In the backdrop of the 77th Cannes Film Festival, African cinema reminisces about the notable presence of twelve films in various selections in 2023. This year, although still notable, the African representation is less substantial. Unlike in 2023, no African film competes for the Palme d’Or. In contrast, two filmmakers from the continent, Tunisian Kaouther Ben Hania and Franco-Senegalese Ramata Toulaye Sy, were part of the official competition.

For this year’s Cannes edition, Moroccan filmmaker Nabil Ayouch, a regular at the festival’s official selection, presents his film “Tout le monde aime Touda” at “Cannes Première,” a recent event dedicated to French and/or experimental cinema. The film portrays the life of Cheikha, a traditional Moroccan artist. Additionally, the latest work of Brazilian-Algerian filmmaker Karim Aïnouz is showcased out of competition.

Highlights of the films in attendance include a new wave of East, West, and Sub-Saharan African filmmakers, as noted by festival delegate Thierry Frémaux since 2021, contrasting with the more traditional presence of North African cinema. In the “Un certain regard” selection, primarily focusing on emerging global cinema, a Somali film by Mo Harowe depicts a family surviving the chaos of the country. Zambian director Rungano Nyoni explores gender dynamics in her country.

In the same section dedicated to debut or sophomore directorial efforts, French-Moroccan Saïd Hamich’s debut feature set in Marseille portrays the life-changing encounter of a young immigrant with a police officer. Ethiopian director Beza Hailou Lemma’s short film “Alazar” is also part of this competition.

In parallel sections, at the Directors’ Fortnight, only one African film is featured: “Sharq 12” by Egyptian director Hala el Koussy. Egypt also participates in the Critics’ Week with “Les filles du Nil” by Nada Riyadh and Ayman el Amir, following the journey of young girls challenging their families in a village where they form a street theater troupe.

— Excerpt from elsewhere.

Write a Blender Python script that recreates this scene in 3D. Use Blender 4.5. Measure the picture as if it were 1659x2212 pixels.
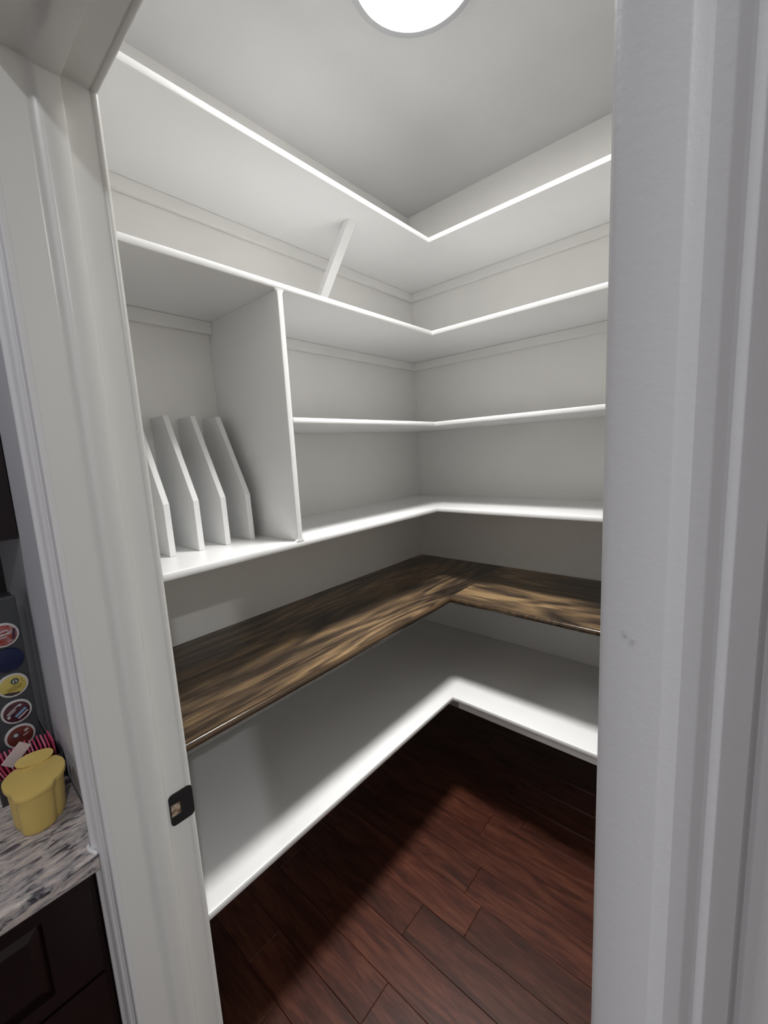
import bpy, bmesh, math, random
from mathutils import Vector, Matrix
random.seed(7)
for o in list(bpy.data.objects):
    bpy.data.objects.remove(o)
S = bpy.context.scene
C = S.collection
# ------------------------------------------------------------------ camera
EYE = 1.5225                                   # eye height above the floor
cam = bpy.data.cameras.new('camera')
cam.sensor_fit = 'VERTICAL'; cam.sensor_height = 36.0
cam.lens = 894.8 / 2212 * 36.0
cam.clip_start = 0.01
cam_o = bpy.data.objects.new('camera', cam); C.objects.link(cam_o)
rt = Vector((0.75409833, 0.65459089, -0.05335233))
up = Vector((-0.05490822, 0.1437887, 0.98808395))
fw = Vector((-0.65446222, 0.74218298, -0.14437324))
m = Matrix(((rt.x, up.x, -fw.x), (rt.y, up.y, -fw.y), (rt.z, up.z, -fw.z))).to_4x4()
m.translation = (0, 0, EYE)
cam_o.matrix_world = m
S.camera = cam_o
# ------------------------------------------------------------------ world, exposure, light levels
w = bpy.data.worlds.new('world'); S.world = w; w.use_nodes = True
w.node_tree.nodes['Background'].inputs[0].default_value = (0.5, 0.5, 0.55, 1)
w.node_tree.nodes['Background'].inputs[1].default_value = 0.02
S.view_settings.view_transform = 'Standard'
S.view_settings.look = 'None'
S.view_settings.gamma = 1.0
S.view_settings.use_curve_mapping = False
S.view_settings.exposure = 0.0
PANTRY_LIGHT = 49.0                            # radiance of the flush ceiling light's diffuser
PANTRY_BEAM, BEAM_SPREAD = 5.7, 64           # watts and spread (degrees) of its downward LED panel
KITCHEN_LIGHT = (22.0, 6.5)                   # watts of the recessed kitchen light and the added counter lamp
# ------------------------------------------------------------------ main dimensions (metres)
XL, YB, XR = -1.4316, 1.940, 0.045             # pantry: left wall, back wall, right wall
YK, YP = 0.127, 0.243                          # door wall: kitchen face, pantry face
XJ, XRJ, ZH = -0.7025, -0.029, 2.030           # door opening
ZC = 2.740                                     # ceiling
KX, KY = 2.6, -2.2                            # kitchen: right wall, rear wall
# ------------------------------------------------------------------ materials
def mat(name, col, rough=0.5, metal=0.0, spec=0.5):
    M = bpy.data.materials.new(name); M.use_nodes = True
    b = M.node_tree.nodes['Principled BSDF']
    b.inputs['Base Color'].default_value = (*col, 1)
    b.inputs['Roughness'].default_value = rough
    b.inputs['Metallic'].default_value = metal
    b.inputs['Specular IOR Level'].default_value = spec
    return M
def N(M, t, **kw):
    n = M.node_tree.nodes.new(t)
    for k, v in kw.items():
        setattr(n, k, v)
    return n
def L(M, a, b):
    M.node_tree.links.new(a, b)
def bsdf(M):
    return M.node_tree.nodes['Principled BSDF']
def coords(M, scale=(1, 1, 1), rot=(0, 0, 0), kind='Object'):
    t = N(M, 'ShaderNodeTexCoord'); mp = N(M, 'ShaderNodeMapping')
    mp.inputs['Scale'].default_value = scale; mp.inputs['Rotation'].default_value = rot
    L(M, t.outputs[kind], mp.inputs['Vector'])
    return mp
def ramp(M, stops):
    r = N(M, 'ShaderNodeValToRGB'); e = r.color_ramp.elements
    while len(e) > 1:
        e.remove(e[-1])
    e[0].position = stops[0][0]; e[0].color = (*stops[0][1], 1)
    for p, c in stops[1:]:
        x = e.new(p); x.color = (*c, 1)
    return r
def noise(M, vec, scale, detail=4, rough=0.55, dist=0.0):
    n = N(M, 'ShaderNodeTexNoise')
    n.inputs['Scale'].default_value = scale; n.inputs['Detail'].default_value = detail
    n.inputs['Roughness'].default_value = rough; n.inputs['Distortion'].default_value = dist
    L(M, vec, n.inputs['Vector'])
    return n
def bump(M, h, strength, dist=0.001):
    b = N(M, 'ShaderNodeBump'); b.inputs['Strength'].default_value = strength
    b.inputs['Distance'].default_value = dist
    L(M, h, b.inputs['Height']); L(M, b.outputs['Normal'], bsdf(M).inputs['Normal'])
def paint(name, col, rough, bs=0.1, bscale=260, var=0.03):
    M = mat(name, col, rough)
    mp = coords(M)
    n = noise(M, mp.outputs[0], bscale, 3)
    bump(M, n.outputs['Fac'], bs, 0.0006)
    n2 = noise(M, mp.outputs[0], 2.2, 3)
    r = ramp(M, [(0.3, tuple(c * (1 - var) for c in col)), (0.7, tuple(min(1, c * (1 + var)) for c in col))])
    L(M, n2.outputs['Fac'], r.inputs['Fac']); L(M, r.outputs['Color'], bsdf(M).inputs['Base Color'])
    return M
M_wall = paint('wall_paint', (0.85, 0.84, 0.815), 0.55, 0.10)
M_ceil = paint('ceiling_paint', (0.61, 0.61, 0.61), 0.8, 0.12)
M_white = paint('white_shelf_paint', (0.87, 0.87, 0.865), 0.32, 0.06, 90, 0.015)
M_trim = paint('trim_paint', (0.82, 0.81, 0.78), 0.28, 0.05, 60, 0.02)
M_kwall = paint('kitchen_wall_paint', (0.56, 0.555, 0.60), 0.6, 0.25, 160)
# door casing: the same trim paint with rolled texture and two scuff marks
def make_casing():
    M = mat('casing_paint', (0.82, 0.80, 0.81), 0.35)
    mp = coords(M)
    n = noise(M, mp.outputs[0], 420, 4)
    bump(M, n.outputs['Fac'], 0.16, 0.0005)
    geo = N(M, 'ShaderNodeNewGeometry')
    acc = None
    for c, rad in (((-0.0220, 0.1190, 1.4705), 0.0012), ((-0.0205, 0.1190, 1.4690), 0.0012), ((-0.0268, 0.1205, 1.494), 0.0008)):
        v = N(M, 'ShaderNodeVectorMath', operation='DISTANCE'); v.inputs[1].default_value = c
        L(M, geo.outputs['Position'], v.inputs[0])
        nn = noise(M, mp.outputs[0], 600, 4, 0.7)
        a = N(M, 'ShaderNodeMath', operation='MULTIPLY_ADD'); a.inputs[1].default_value = 0.004; 
        L(M, nn.outputs['Fac'], a.inputs[0]); L(M, v.outputs['Value'], a.inputs[2])
        r = N(M, 'ShaderNodeMapRange'); r.inputs['From Min'].default_value = rad + 0.0005; r.inputs['From Max'].default_value = rad + 0.0022
        r.inputs['To Min'].default_value = 0.45; r.inputs['To Max'].default_value = 0.0
        L(M, a.outputs[0], r.inputs['Value'])
        if acc is None:
            acc = r.outputs[0]
        else:
            mx = N(M, 'ShaderNodeMath', operation='MAXIMUM'); L(M, acc, mx.inputs[0]); L(M, r.outputs[0], mx.inputs[1]); acc = mx.outputs[0]
    mix = N(M, 'ShaderNodeMix', data_type='RGBA')
    mix.inputs[6].default_value = (0.82, 0.80, 0.81, 1); mix.inputs[7].default_value = (0.22, 0.21, 0.18, 1)
    L(M, acc, mix.inputs[0]); L(M, mix.outputs[2], bsdf(M).inputs['Base Color'])
    return M
M_casing = make_casing()
def make_stained(name, rotz, grain_off):
    M = mat(name, (0.1, 0.06, 0.03), 0.30, 0, 0.5)
    mp = coords(M, (1, 1, 1), (0, 0, rotz)); mp.inputs['Location'].default_value = grain_off
    def st(y):
        s_ = N(M, 'ShaderNodeMapping'); s_.inputs['Scale'].default_value = (1.0, y, 1.0)
        L(M, mp.outputs[0], s_.inputs['Vector']); return s_.outputs[0]
    # rotary-cut plywood figure: feathered contour bands of a slow field
    field = noise(M, st(0.22), 3.2, 2, 0.4, 0.2)
    comb = noise(M, st(0.05), 75, 3, 0.65)
    ad = N(M, 'ShaderNodeMath', operation='MULTIPLY_ADD'); ad.inputs[1].default_value = 0.085
    L(M, comb.outputs['Fac'], ad.inputs[0]); L(M, field.outputs['Fac'], ad.inputs[2])
    m2 = N(M, 'ShaderNodeMath', operation='MULTIPLY'); m2.inputs[1].default_value = 15.0
    L(M, ad.outputs[0], m2.inputs[0])
    fr = N(M, 'ShaderNodeMath', operation='FRACT'); L(M, m2.outputs[0], fr.inputs[0])
    pp = ramp(M, [(0.0, (0, 0, 0)), (0.12, (0.15, 0.15, 0.15)), (0.55, (1, 1, 1)), (0.86, (0.65, 0.65, 0.65)), (1.0, (0, 0, 0))])
    L(M, fr.outputs[0], pp.inputs['Fac'])
    blot = noise(M, st(0.25), 6, 4, 0.6, 0.5)
    fine = noise(M, st(0.03), 210, 4, 0.7)
    a = N(M, 'ShaderNodeMath', operation='MULTIPLY_ADD'); a.inputs[1].default_value = 0.22
    L(M, pp.outputs[0], a.inputs[0]); L(M, blot.outputs['Fac'], a.inputs[2])
    b = N(M, 'ShaderNodeMath', operation='MULTIPLY_ADD'); b.inputs[1].default_value = 0.34
    L(M, fine.outputs['Fac'], b.inputs[0]); L(M, a.outputs[0], b.inputs[2])
    r = ramp(M, [(0.55, (0.013, 0.009, 0.007)), (0.71, (0.044, 0.030, 0.020)), (0.83, (0.105, 0.070, 0.041)), (0.95, (0.22, 0.143, 0.074)), (1.0, (0.32, 0.215, 0.11))])
    L(M, b.outputs[0], r.inputs['Fac']); L(M, r.outputs['Color'], bsdf(M).inputs['Base Color'])
    bump(M, fine.outputs['Fac'], 0.08, 0.0005)
    return M
M_stain_y = make_stained('stained_plywood', 0.0, (0.3, 0.1, 0))
M_stain_x = make_stained('stained_plywood_crosswise', math.radians(90), (1.7, 0.4, 0))
def make_nosing():
    M = mat('stained_nosing', (0.05, 0.032, 0.02), 0.18)
    mp = coords(M, (60, 4, 60)); n = noise(M, mp.outputs[0], 1.0, 4)
    r = ramp(M, [(0.3, (0.016, 0.011, 0.008)), (0.7, (0.10, 0.062, 0.032))])
    L(M, n.outputs['Fac'], r.inputs['Fac']); L(M, r.outputs['Color'], bsdf(M).inputs['Base Color'])
    return M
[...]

African or Afro-descendant creators also serve on various juries, including Franco-Senegalese actor Omar Sy on the official competition jury, Moroccan director Asmae al Moudir and Senegalese director Maïmouna Doukouré on the “Un certain regard” jury. Rwandan actress Eliane Umuhire participates in the Critics’ Week jury. Finally, Belgian-Congolese rapper and filmmaker Beloji co-presides over the Caméra d’Or jury, which awards the best debut film across all competitions.